■ Record set
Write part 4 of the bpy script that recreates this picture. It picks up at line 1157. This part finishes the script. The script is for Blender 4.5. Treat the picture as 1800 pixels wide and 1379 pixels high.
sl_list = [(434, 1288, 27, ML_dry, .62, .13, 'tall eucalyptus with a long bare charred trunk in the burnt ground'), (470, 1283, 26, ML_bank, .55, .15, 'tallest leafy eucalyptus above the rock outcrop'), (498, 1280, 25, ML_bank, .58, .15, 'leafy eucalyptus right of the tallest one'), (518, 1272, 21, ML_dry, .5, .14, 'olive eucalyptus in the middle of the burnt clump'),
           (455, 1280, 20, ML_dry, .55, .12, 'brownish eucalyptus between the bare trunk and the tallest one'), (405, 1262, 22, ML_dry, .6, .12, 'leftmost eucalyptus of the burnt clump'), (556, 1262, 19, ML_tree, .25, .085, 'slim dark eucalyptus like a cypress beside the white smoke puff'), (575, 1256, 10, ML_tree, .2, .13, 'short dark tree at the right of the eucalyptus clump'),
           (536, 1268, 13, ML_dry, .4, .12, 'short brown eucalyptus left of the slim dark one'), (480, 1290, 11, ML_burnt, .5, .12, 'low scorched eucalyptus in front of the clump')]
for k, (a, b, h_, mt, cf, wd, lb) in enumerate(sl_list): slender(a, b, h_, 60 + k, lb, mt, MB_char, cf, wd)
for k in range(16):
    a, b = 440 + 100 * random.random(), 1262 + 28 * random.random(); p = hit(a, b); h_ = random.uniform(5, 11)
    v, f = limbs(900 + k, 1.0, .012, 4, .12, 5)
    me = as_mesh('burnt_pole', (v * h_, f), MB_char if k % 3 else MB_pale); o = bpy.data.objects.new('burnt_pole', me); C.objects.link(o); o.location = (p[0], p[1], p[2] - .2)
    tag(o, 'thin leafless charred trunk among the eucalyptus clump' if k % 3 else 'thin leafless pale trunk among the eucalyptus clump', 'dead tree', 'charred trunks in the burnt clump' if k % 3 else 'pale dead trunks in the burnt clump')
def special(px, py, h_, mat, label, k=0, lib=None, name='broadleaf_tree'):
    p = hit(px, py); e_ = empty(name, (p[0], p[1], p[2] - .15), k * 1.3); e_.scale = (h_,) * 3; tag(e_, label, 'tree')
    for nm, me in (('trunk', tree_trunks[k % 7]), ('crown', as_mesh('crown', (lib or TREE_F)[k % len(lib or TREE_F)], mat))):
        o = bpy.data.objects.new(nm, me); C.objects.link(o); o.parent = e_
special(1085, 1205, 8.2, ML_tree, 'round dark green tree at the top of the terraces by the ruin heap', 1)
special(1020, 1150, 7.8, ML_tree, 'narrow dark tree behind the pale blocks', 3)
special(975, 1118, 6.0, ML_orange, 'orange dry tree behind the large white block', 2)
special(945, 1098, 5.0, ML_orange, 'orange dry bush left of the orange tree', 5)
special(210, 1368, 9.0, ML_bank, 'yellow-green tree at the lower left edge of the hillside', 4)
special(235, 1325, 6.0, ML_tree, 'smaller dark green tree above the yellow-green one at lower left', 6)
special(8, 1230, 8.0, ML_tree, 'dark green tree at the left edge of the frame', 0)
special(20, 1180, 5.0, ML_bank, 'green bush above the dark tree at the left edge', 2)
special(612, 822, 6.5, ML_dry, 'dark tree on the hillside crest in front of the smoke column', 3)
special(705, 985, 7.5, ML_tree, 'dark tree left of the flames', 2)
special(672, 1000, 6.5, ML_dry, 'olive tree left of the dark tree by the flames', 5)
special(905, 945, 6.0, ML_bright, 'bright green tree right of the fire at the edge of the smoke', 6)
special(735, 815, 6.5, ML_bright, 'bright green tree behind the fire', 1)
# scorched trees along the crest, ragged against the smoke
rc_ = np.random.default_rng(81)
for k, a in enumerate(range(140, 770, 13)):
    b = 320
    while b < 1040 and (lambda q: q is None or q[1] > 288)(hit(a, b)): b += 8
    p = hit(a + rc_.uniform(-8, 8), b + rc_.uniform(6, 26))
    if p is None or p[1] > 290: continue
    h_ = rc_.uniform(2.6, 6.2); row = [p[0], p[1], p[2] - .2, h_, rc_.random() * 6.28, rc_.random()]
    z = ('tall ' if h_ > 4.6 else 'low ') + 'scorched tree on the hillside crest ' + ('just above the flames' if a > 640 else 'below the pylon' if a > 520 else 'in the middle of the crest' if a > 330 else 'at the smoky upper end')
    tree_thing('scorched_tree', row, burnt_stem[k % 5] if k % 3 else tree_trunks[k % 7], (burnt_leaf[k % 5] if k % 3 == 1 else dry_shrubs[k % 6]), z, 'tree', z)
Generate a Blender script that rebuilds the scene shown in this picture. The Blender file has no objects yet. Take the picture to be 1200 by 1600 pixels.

■ Problem to work on
Set down every record above exactly as given.

■ Response
Write part 4 of the bpy script that recreates this picture. It picks up at line 1157. This part finishes the script. The script is for Blender 4.5. Treat the picture as 1800 pixels wide and 1379 pixels high.
sl_list = [(434, 1288, 27, ML_dry, .62, .13, 'tall eucalyptus with a long bare charred trunk in the burnt ground'), (470, 1283, 26, ML_bank, .55, .15, 'tallest leafy eucalyptus above the rock outcrop'), (498, 1280, 25, ML_bank, .58, .15, 'leafy eucalyptus right of the tallest one'), (518, 1272, 21, ML_dry, .5, .14, 'olive eucalyptus in the middle of the burnt clump'),
           (455, 1280, 20, ML_dry, .55, .12, 'brownish eucalyptus between the bare trunk and the tallest one'), (405, 1262, 22, ML_dry, .6, .12, 'leftmost eucalyptus of the burnt clump'), (556, 1262, 19, ML_tree, .25, .085, 'slim dark eucalyptus like a cypress beside the white smoke puff'), (575, 1256, 10, ML_tree, .2, .13, 'short dark tree at the right of the eucalyptus clump'),
           (536, 1268, 13, ML_dry, .4, .12, 'short brown eucalyptus left of the slim dark one'), (480, 1290, 11, ML_burnt, .5, .12, 'low scorched eucalyptus in front of the clump')]
for k, (a, b, h_, mt, cf, wd, lb) in enumerate(sl_list): slender(a, b, h_, 60 + k, lb, mt, MB_char, cf, wd)
for k in range(16):
    a, b = 440 + 100 * random.random(), 1262 + 28 * random.random(); p = hit(a, b); h_ = random.uniform(5, 11)
    v, f = limbs(900 + k, 1.0, .012, 4, .12, 5)
    me = as_mesh('burnt_pole', (v * h_, f), MB_char if k % 3 else MB_pale); o = bpy.data.objects.new('burnt_pole', me); C.objects.link(o); o.location = (p[0], p[1], p[2] - .2)
    tag(o, 'thin leafless charred trunk among the eucalyptus clump' if k % 3 else 'thin leafless pale trunk among the eucalyptus clump', 'dead tree', 'charred trunks in the burnt clump' if k % 3 else 'pale dead trunks in the burnt clump')
def special(px, py, h_, mat, label, k=0, lib=None, name='broadleaf_tree'):
    p = hit(px, py); e_ = empty(name, (p[0], p[1], p[2] - .15), k * 1.3); e_.scale = (h_,) * 3; tag(e_, label, 'tree')
    for nm, me in (('trunk', tree_trunks[k % 7]), ('crown', as_mesh('crown', (lib or TREE_F)[k % len(lib or TREE_F)], mat))):
        o = bpy.data.objects.new(nm, me); C.objects.link(o); o.parent = e_
special(1085, 1205, 8.2, ML_tree, 'round dark green tree at the top of the terraces by the ruin heap', 1)
special(1020, 1150, 7.8, ML_tree, 'narrow dark tree behind the pale blocks', 3)
special(975, 1118, 6.0, ML_orange, 'orange dry tree behind the large white block', 2)
special(945, 1098, 5.0, ML_orange, 'orange dry bush left of the orange tree', 5)
special(210, 1368, 9.0, ML_bank, 'yellow-green tree at the lower left edge of the hillside', 4)
special(235, 1325, 6.0, ML_tree, 'smaller dark green tree above the yellow-green one at lower left', 6)
special(8, 1230, 8.0, ML_tree, 'dark green tree at the left edge of the frame', 0)
special(20, 1180, 5.0, ML_bank, 'green bush above the dark tree at the left edge', 2)
special(612, 822, 6.5, ML_dry, 'dark tree on the hillside crest in front of the smoke column', 3)
special(705, 985, 7.5, ML_tree, 'dark tree left of the flames', 2)
special(672, 1000, 6.5, ML_dry, 'olive tree left of the dark tree by the flames', 5)
special(905, 945, 6.0, ML_bright, 'bright green tree right of the fire at the edge of the smoke', 6)
special(735, 815, 6.5, ML_bright, 'bright green tree behind the fire', 1)
# scorched trees along the crest, ragged against the smoke
rc_ = np.random.default_rng(81)
for k, a in enumerate(range(140, 770, 13)):
    b = 320
    while b < 1040 and (lambda q: q is None or q[1] > 288)(hit(a, b)): b += 8
    p = hit(a + rc_.uniform(-8, 8), b + rc_.uniform(6, 26))
    if p is None or p[1] > 290: continue
    h_ = rc_.uniform(2.6, 6.2); row = [p[0], p[1], p[2] - .2, h_, rc_.random() * 6.28, rc_.random()]
    z = ('tall ' if h_ > 4.6 else 'low ') + 'scorched tree on the hillside crest ' + ('just above the flames' if a > 640 else 'below the pylon' if a > 520 else 'in the middle of the crest' if a > 330 else 'at the smoky upper end')
    tree_thing('scorched_tree', row, burnt_stem[k % 5] if k % 3 else tree_trunks[k % 7], (burnt_leaf[k % 5] if k % 3 == 1 else dry_shrubs[k % 6]), z, 'tree', z)
Generate a Blender script that rebuilds the scene shown in this picture. The Blender file has no objects yet. Take the picture to be 1200 by 1600 pixels.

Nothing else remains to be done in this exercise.